Marko bestätigt: Ist genau so, wie Albon es erklärt

Albons Vergleich des Red Bull mit einer Computermaus sei "eine exakte Beschreibung", sagt Helmut Marko gegenüber Motorsport-Total.com. "Und das macht es eben für den zweiten Mann so schwer. Daher ist es für uns eine Überlegung, dass man mit dem zweiten Auto eine andere Abstimmung geht, die nicht so giftig ist." Die sei vielleicht theoretisch langsamer als das, was Verstappen fährt - aber in der Praxis für die meisten Fahrer schneller.

Albon ist heute der Ansicht, dass er bei einem neuerlichen Versuch als Verstappen-Teamkollege bei Red Bull nicht mehr so unter die Räder kommen würde wie vor fünf Jahren. Sowohl im Kopf als auch vom schieren Speed her sei er heute besser als damals: "Das Fahren selbst ist nur ein Teil der Geschichte. Und wahrscheinlich sogar der kleinere", sagt er im Vorfeld des Grand Prix von Kanada 2025 in Montreal.

"Der größere Teil besteht darin, das Auto wirklich zu verstehen: die Reifen, die Technik, die Abstimmung. Auch den eigenen Fahrstil. Das sind Dinge, die man als junger Fahrer in der Formel 1 erst noch herausfinden muss. Was bringt das Auto zum Funktionieren? Was bringt mich zum Funktionieren? Welche Kompromisse kann man eingehen, welche besser nicht? Was hilft mir, was schadet mir?"

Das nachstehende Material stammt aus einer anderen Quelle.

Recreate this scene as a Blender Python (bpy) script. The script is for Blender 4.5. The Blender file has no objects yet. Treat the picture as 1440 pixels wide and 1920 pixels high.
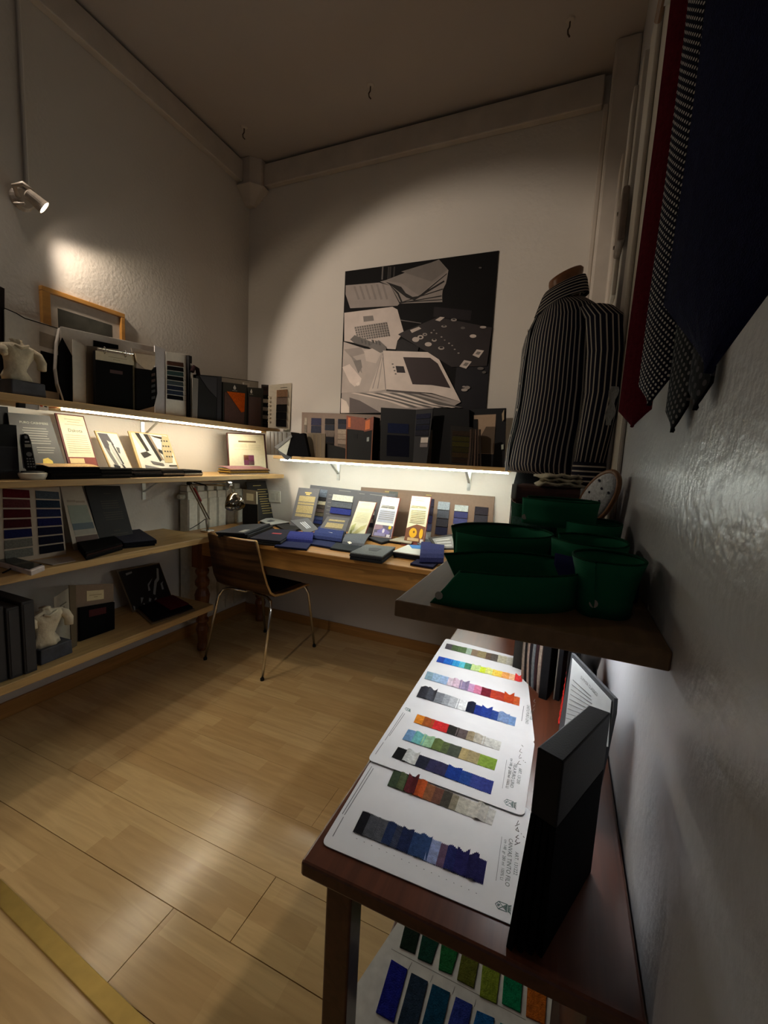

"Max kann dieses Auto offensichtlich fahren, und er mag genau diese Art von Abstimmung. Sie ist meist der schnellste Weg. Und er kann das abrufen, Runde für Runde. Aber da steckt eben mehr dahinter. Und dann kommt noch etwas ganz Einfaches dazu: der Umgang mit all dem Druck, all dem Lärm, der auf dich einprasselt, wenn du als Nummer 2 im Team unterwegs bist. Für einen jungen Fahrer ist das alles andere als leicht", sagt Albon.